In 1933, Page was one of the 24 founding members of
the Screen Actors Guild, the labor union representing all screen actors. Few
actors turn their backs on making movies, even though their career remains as a
supporting player in low-budget films, but Page was an exception. In 1943, he left
the movie business and never went back. His subsequent activities included running
a dude ranch in Oregon and selling real estate in Northern California.
Lee Patrick had a thirty-year career playing hardbitten blonds and daffy housewives. These alternate aspects of her screen personality are seen in her best-known roles, as Effie Perine, Sam Spade's cynical secretary, in The Maltese Falcon (1941), and as Henrietta Topper, the dotty wife of Cosmo Topper, in the television series Topper (1953-55). After acting in more than sixty feature films and numerous television series, Patrick retired in 1964. She came back for one last appearance, again as Effie Perine, secretary to Sam Spade, Jr., in the spoof The Black Bird (1975).

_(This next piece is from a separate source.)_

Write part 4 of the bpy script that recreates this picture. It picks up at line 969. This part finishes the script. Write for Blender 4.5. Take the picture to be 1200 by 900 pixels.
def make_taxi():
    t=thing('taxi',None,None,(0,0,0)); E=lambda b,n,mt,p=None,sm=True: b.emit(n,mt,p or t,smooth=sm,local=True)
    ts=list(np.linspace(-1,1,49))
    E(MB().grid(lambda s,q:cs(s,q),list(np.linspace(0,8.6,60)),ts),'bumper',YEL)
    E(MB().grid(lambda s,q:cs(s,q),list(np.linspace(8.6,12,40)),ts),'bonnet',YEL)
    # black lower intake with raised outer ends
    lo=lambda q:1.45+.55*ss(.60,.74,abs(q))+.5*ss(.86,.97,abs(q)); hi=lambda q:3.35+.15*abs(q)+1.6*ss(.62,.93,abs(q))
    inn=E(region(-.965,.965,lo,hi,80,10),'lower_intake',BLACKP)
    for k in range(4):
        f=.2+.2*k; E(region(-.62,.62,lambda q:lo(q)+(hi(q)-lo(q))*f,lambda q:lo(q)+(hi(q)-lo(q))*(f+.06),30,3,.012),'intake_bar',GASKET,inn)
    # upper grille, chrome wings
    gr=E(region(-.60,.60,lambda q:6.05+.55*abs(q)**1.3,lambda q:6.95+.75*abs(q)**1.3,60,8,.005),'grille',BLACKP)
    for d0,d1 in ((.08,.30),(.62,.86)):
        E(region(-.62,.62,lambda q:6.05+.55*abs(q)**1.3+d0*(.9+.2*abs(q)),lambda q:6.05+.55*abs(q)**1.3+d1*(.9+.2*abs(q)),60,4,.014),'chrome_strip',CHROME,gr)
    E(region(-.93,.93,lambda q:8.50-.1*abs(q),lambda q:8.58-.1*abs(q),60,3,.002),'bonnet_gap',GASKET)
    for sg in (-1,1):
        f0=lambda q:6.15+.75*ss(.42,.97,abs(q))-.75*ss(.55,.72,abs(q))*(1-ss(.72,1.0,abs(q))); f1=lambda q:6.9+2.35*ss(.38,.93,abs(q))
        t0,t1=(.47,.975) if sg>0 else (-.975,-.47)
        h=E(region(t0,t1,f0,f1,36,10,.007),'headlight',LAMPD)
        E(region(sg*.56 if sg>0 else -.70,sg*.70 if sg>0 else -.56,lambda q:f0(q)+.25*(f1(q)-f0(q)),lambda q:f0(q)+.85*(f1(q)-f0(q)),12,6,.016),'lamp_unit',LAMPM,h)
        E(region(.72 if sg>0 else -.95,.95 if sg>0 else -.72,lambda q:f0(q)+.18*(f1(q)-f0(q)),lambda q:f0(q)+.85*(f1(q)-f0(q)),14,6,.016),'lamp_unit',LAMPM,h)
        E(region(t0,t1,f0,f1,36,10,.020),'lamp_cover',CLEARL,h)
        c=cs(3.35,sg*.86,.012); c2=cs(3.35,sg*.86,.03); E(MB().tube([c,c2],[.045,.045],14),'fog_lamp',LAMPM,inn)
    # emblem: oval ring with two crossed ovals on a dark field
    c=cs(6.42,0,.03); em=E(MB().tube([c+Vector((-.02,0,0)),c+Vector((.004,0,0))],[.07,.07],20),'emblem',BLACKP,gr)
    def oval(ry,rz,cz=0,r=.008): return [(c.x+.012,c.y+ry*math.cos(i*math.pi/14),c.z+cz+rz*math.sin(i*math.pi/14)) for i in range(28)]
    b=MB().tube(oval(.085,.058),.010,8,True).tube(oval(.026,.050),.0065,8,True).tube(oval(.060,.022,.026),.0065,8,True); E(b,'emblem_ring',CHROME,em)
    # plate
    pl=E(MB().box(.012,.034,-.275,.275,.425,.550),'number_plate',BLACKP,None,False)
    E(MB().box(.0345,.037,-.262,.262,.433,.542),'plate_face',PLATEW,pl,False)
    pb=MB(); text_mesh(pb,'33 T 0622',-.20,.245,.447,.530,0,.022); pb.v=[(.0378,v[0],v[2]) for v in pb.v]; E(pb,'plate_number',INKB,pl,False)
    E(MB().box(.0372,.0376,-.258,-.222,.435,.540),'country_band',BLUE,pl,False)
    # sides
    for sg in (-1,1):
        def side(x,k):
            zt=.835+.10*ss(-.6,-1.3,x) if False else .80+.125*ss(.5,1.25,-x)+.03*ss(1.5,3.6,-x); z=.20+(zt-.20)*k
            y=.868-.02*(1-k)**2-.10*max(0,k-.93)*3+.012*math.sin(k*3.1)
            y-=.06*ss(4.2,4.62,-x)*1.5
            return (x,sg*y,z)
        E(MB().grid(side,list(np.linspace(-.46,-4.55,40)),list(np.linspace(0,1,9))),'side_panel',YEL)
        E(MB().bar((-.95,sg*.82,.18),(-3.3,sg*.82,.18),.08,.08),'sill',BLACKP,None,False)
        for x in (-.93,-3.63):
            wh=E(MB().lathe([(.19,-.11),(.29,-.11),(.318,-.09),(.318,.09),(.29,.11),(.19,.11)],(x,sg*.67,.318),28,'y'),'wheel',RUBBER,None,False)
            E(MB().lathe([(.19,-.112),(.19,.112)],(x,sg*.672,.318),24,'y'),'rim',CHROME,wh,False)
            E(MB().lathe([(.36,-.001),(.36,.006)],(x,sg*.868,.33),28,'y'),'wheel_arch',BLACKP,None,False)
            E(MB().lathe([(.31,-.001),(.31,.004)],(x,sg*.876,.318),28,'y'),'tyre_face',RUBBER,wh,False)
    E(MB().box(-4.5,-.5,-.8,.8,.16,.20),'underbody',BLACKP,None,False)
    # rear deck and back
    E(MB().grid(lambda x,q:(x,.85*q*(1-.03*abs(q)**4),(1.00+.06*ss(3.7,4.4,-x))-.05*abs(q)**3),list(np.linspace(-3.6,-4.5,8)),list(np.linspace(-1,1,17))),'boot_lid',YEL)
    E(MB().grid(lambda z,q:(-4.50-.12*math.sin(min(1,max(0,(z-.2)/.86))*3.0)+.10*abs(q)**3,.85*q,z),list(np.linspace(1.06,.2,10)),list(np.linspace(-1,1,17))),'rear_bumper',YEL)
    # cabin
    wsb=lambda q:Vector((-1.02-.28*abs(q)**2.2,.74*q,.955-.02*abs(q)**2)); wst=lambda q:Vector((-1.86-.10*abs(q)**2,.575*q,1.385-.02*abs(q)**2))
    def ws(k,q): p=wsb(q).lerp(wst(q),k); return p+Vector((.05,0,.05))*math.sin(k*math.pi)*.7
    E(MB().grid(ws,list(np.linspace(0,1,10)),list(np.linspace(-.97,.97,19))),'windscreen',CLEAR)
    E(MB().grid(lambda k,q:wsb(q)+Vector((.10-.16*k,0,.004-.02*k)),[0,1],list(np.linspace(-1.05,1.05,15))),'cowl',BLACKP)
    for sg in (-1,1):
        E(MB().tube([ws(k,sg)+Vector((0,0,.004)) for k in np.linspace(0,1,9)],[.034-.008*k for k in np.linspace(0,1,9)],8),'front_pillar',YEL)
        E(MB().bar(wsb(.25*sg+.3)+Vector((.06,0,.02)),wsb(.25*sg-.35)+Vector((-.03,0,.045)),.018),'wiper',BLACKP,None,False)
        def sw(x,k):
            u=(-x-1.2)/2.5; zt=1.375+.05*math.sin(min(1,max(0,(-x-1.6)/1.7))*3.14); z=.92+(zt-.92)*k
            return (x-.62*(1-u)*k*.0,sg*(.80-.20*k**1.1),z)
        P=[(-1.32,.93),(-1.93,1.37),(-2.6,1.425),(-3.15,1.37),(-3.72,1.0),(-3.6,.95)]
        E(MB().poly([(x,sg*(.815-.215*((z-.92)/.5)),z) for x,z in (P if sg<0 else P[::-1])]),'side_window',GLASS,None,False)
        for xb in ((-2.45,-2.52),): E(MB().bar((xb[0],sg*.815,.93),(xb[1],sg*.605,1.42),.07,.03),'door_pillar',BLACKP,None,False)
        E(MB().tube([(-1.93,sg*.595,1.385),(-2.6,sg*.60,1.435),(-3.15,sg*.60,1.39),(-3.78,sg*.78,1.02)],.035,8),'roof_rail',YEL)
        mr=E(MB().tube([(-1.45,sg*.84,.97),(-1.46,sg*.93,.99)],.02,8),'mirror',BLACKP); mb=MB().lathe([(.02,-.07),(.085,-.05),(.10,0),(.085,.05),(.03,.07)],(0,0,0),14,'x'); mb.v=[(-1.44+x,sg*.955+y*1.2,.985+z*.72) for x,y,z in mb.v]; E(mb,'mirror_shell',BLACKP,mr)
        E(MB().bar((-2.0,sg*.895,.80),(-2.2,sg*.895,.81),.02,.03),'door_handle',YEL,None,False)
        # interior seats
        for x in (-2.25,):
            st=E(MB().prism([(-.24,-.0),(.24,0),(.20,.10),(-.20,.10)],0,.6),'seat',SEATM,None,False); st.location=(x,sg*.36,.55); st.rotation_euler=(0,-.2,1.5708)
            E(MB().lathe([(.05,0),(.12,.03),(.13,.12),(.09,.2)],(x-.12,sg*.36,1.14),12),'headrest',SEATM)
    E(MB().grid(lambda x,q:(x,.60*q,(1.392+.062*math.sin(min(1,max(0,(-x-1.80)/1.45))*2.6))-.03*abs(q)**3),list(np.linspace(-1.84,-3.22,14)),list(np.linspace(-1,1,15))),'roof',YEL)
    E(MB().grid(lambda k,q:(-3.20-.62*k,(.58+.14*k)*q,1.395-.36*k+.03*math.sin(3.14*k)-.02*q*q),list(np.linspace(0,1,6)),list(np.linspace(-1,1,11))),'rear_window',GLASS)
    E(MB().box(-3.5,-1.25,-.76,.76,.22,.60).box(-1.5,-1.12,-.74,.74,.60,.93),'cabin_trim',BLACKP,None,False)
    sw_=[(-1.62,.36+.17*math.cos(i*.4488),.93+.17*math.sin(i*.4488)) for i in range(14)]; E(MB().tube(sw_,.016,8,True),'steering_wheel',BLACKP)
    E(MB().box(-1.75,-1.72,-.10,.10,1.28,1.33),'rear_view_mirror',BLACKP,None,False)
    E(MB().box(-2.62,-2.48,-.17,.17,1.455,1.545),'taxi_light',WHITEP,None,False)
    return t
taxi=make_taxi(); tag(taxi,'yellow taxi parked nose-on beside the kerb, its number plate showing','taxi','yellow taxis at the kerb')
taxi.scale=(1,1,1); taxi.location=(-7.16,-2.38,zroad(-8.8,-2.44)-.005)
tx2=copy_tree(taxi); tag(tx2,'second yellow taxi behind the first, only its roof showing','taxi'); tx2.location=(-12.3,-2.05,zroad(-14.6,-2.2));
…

Director Lew Landers started his career under his birth name Louis Friedlander. As Friedlander he directed his best-known feature, The Raven (1935), starring Boris Karloff and Bela Lugosi. By 1936, newly renamed, Landers began his prolific career as a director of low-budget films. He worked in the B units at Columbia, RKO, and the poverty row studio PRC. From 1951, Landers directed many episodes of numerous television series. Landers' best movies are satisfyingly fast-paced entertainment. Although always a director-for-hire, he directed some quality low-budget films, including Crashing Hollywood, Flight from Glory (1937), starring Chester Morris and Van Heflin, The Power of the Whistler (1945), with Richard Dix, The Mask of Diijon (1946), with Erich von Stroheim, and a 3D film, Man in the Dark (1953).